Write down your ideas
Write down your ideas.
Some writers don’t. They don’t because they insist that if an idea’s good enough, they’ll remember it.
This makes perfect sense for big-concept ideas, but not everything arrives into your brain as a big-concept idea. Sometimes what you write down isn’t the whole idea, even if it feels like it at the time. A book involves lots and lots and lots of ideas, not just one single concept.
(This is also why, incidentally, many books/films sound very similar when boiled down to their one-line synopsis. And why people worry much more about their one-line premise before ever having finished a manuscript. Once you’ve written one, you see how much more there is to a book – even if it can be tricky to reflect that in an initial pitch.)

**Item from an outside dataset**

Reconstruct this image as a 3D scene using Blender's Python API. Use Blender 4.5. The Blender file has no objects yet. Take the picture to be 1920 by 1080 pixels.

Write down your ideas. No matter how vague they seem. Not all of them are the brilliant flash of genius concept-encapsulated-in-one-line type, but the less-brilliant can be added to something else to flesh it out a bit, and suddenly, there you go, you’re a step closer to writing that book.
Write down your ideas. And if you feel sheepish pulling out a big obvious I-Am-A-Writer notebook and scribbling away, take out your phone and write it in a text message to yourself.
(This also nicely doubles up as a useful activity for those moments where you’re awkwardly waiting for someone, don’t have a book to read, and need to pretend to be fixated on your phone. Win-win situation!)